Today, Americans for Tax Reform President Grover Norquist was joined by the President of the National Taxpayers Union, Duane Parde, the President of the Council for Citizens Against Government Waste, Thomas Schatz and the President of the Taxpayers Protection Alliance, David Williams in urging Senate Appropriators to eliminate waste in their Appropriations bills.

As Congress returns to its normal business after the August recess, the Senate Appropriations Committee has started marking up its FY 2012 spending bills. This week, it will debate the Defense Appropriations bill, legislation that lawmakers are traditionally hesitant to subject to serious scrutiny. ATR, NTU, CCAGW and TPA, representing millions of concerned taxpayers, urged Senate appropriators to reverse this trend and demonstrate restraint in defense spending. From the letter sent today:

We write to urge you to demonstrate strong fiscal restraint in the 2012 Defense Appropriations bill. In the recent debt limit deal, both parties agreed ending government overspending must be the first priority in confronting the nation’s debt crisis.

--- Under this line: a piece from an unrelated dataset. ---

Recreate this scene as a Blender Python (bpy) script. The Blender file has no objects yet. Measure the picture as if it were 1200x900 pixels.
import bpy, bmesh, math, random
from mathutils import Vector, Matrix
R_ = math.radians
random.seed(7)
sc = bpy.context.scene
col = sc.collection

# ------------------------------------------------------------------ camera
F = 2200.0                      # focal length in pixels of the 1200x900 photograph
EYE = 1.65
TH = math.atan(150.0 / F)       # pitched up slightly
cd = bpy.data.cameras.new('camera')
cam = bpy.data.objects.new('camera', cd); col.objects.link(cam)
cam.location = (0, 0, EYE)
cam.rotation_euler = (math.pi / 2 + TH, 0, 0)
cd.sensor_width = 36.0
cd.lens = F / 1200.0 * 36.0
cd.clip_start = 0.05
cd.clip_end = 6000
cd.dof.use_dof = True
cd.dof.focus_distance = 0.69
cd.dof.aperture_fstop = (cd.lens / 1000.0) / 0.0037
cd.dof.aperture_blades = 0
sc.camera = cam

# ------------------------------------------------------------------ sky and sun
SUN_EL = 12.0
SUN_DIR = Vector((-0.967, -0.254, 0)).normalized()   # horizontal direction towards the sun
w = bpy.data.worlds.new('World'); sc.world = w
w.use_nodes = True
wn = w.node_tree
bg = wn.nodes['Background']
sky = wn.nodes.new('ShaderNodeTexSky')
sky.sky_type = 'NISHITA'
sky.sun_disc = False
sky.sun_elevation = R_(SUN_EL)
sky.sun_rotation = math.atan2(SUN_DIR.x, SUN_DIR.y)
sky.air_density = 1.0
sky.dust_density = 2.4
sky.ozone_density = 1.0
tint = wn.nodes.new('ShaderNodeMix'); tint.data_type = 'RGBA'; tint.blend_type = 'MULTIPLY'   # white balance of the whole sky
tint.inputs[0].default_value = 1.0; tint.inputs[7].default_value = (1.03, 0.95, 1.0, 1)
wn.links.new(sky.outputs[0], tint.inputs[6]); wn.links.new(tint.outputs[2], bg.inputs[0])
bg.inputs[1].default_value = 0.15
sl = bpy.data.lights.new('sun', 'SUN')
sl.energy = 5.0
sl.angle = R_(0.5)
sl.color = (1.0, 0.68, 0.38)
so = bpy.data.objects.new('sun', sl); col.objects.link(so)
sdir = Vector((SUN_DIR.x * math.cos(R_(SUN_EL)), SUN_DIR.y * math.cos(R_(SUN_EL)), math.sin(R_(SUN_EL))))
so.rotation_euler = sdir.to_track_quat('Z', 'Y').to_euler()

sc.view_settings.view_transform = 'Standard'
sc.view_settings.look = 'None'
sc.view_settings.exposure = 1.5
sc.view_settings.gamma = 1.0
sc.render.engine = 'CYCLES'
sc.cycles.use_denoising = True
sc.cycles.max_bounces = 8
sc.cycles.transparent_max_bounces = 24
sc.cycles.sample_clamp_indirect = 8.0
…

The country cannot afford to continue wasteful spending in its most important endeavor—the nation’s security—when a lean and efficient defense is more necessary than ever.  

One particular account of concern is that for the Medium Extended Air Defense System (MEADS), an antiquated missile system that has been outpaced by improvements to the Patriot missile defense system. Development for MEADS is governed by a multinational agreement between the United States, Germany and Italy. However, the Pentagon has already admitted it has no intention of procuring the system and both European nations are pursuing other options as well. There is little reason, therefore, to continue to waste taxpayer dollars on developing a system that will never be put to military use.

Ideally, the Senate Defense Appropriations bill would demonstrate the same commitment to prudence as your colleagues’ Authorization bill. The Senate Armed Services Committee rescinded all funding for MEADS in their Authorization bill, signaling an earnest effort to restore restraint to federal budget practices.